TEMPO.CO, Jakarta - Direktur Keuangan PT Pertamina (Persero) Arief Budiman mengatakan bahwa keputusan pemerintah yang tidak menaikkan harga Premium dan Solar hingga 2019 membuat Pertamina harus menanggung selisih harga BBM yang cukup besar.
Dengan harga Indonesia Crude Price (ICP) berada di kisaran US$ 60 per barel, maka selisih yang ditanggung Pertamina untuk jenis Premium sekitar Rp 800-Rp 1.000 per liter. Sedangkan untuk jenis Solar selisih yang ditanggung mencapai Rp 1.500-Rp 1.800 per liter. Saat ini, harga Premium Rp 6.450 per liter, sedangkan solar Rp 5.150 per liter.
Baca: Sri Mulyani Jamin Harga BBM dan Listrik Tak Akan Naik
Arief melanjutkan, kendati Pertamina akan mendapat tambahan subsidi solar sebesar Rp 500 per liter dari pemerintah, jumlah tersebut belum mampu menutup beban dari selisih harga dari Premium dan Solar. Untuk Solar saja, Pertamina masih harus menanggung selisih sebesar Rp 1.000 per liter.

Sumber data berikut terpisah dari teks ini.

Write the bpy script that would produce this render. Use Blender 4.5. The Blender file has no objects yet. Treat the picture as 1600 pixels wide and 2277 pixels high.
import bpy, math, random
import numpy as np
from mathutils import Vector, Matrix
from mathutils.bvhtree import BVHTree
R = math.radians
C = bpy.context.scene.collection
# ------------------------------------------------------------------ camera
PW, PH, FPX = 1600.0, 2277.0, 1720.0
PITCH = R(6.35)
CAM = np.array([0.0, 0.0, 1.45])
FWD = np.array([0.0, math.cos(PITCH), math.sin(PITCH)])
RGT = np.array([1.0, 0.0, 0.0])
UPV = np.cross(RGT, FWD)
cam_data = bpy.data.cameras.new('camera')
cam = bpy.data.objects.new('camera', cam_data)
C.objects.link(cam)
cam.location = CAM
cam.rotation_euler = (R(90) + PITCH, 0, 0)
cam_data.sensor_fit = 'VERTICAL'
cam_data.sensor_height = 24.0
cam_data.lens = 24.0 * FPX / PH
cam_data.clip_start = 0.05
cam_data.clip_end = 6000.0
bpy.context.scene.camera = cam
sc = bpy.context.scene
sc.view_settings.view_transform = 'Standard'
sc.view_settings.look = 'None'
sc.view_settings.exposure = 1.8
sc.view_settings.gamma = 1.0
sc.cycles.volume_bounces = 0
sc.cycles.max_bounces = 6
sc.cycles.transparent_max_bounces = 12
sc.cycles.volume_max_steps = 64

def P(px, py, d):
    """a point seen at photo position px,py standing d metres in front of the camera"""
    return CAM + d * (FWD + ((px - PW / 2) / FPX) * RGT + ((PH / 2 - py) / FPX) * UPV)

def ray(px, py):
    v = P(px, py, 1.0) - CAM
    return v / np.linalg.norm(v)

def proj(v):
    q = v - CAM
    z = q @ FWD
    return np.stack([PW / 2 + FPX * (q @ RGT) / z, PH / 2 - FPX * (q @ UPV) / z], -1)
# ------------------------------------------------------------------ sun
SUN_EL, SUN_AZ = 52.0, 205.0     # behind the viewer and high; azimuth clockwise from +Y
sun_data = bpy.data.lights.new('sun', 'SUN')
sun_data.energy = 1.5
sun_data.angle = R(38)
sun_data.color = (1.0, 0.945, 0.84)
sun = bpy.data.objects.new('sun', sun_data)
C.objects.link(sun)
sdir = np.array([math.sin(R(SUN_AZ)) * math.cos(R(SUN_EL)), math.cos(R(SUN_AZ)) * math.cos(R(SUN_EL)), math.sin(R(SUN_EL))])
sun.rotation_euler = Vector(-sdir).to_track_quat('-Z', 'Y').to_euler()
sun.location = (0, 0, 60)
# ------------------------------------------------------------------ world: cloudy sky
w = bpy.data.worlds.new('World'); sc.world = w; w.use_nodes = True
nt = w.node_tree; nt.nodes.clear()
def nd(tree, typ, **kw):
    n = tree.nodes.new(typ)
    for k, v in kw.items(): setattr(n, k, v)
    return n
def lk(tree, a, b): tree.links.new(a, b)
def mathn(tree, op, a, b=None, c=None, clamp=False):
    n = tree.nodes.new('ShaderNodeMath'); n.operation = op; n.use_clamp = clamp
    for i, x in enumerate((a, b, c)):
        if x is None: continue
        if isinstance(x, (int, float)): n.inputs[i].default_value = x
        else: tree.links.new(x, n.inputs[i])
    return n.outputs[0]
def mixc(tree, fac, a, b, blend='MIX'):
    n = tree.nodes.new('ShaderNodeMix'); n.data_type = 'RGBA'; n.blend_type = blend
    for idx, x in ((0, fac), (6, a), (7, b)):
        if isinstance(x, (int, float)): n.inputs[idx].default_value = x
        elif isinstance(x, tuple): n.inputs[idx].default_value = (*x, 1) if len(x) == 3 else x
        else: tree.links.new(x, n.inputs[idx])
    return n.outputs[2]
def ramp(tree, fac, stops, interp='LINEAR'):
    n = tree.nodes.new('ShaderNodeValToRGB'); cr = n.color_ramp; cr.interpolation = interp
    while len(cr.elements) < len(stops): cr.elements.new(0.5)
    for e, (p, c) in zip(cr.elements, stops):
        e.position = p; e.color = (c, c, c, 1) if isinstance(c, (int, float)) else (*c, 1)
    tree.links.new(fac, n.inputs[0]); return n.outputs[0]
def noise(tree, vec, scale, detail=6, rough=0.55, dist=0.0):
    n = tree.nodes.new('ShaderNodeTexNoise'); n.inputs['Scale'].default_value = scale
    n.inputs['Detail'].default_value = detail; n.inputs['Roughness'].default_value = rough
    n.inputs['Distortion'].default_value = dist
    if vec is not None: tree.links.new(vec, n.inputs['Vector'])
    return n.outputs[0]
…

Saat ini Pertamina masih mengacu pada harga rata-rata ICP tahun 2016 sebesar US$ 40 per barel dalam menentukan harga jual Premium dan Solar. "Sekarang sudah di sekitar US$ 60, memang ada sebagian yang harus kita tanggung," ujar Arief di Gedung DPR RI, Jakarta, Rabu, 14 Maret 2018.
Namun demikian, Arief berujar adanya tambahan subsidi pemerintah akan membantu meringankan beban Pertamina sekitar 7,8 triliun.
Direktur Pemasaran Pertamina, M.Iskandar tidak naiknya harga Premium menyebabkan selisih harga antara Premium dan Pertalite menjadi semakin besar. Hal tersebut berpotensi mendorong masyarakat akan kembali beralih menggunakan Premium yang jauh lebih murah.
Dengan selisih harga BBM yang makin jauh antara Premium dan Pertalite ini, menurut Iskandar, akan kontraproduktif di lapangan. "Masyarakat kita ini menjadi kepancing lagi, shifting lagi, balik lagi ke produk yang murah," kata Iskandar.